◆ Job
Your task is to tally the lines of the listing containing the word "Write" and report the figure alone.
* Begin Data provided *
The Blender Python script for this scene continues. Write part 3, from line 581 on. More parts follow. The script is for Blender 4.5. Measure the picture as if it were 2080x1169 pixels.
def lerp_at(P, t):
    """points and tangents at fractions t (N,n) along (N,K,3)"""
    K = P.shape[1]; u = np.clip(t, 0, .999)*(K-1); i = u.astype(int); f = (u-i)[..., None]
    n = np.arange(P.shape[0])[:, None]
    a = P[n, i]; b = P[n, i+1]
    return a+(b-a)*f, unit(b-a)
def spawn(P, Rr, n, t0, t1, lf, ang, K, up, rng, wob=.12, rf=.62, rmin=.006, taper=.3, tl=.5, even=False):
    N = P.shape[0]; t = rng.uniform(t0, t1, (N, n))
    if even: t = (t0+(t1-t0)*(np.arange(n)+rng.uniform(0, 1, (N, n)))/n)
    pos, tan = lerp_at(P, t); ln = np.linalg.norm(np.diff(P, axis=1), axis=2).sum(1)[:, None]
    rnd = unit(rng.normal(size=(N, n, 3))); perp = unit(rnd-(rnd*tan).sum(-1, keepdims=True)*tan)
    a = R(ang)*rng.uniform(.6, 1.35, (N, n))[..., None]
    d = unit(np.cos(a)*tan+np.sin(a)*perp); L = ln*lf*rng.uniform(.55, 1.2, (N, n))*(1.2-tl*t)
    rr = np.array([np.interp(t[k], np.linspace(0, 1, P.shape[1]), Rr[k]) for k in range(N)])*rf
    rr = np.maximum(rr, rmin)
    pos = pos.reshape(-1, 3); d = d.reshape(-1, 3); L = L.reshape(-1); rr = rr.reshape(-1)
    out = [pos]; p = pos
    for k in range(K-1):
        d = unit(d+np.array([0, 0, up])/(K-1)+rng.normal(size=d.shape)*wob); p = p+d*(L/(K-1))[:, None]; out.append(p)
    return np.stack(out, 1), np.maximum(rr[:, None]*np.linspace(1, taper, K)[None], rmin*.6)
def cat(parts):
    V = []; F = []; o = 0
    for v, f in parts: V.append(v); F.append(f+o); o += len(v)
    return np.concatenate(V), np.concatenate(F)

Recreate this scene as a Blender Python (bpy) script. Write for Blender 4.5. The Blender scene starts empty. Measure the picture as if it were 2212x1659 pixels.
* End Data provided *
◆ Full answer
2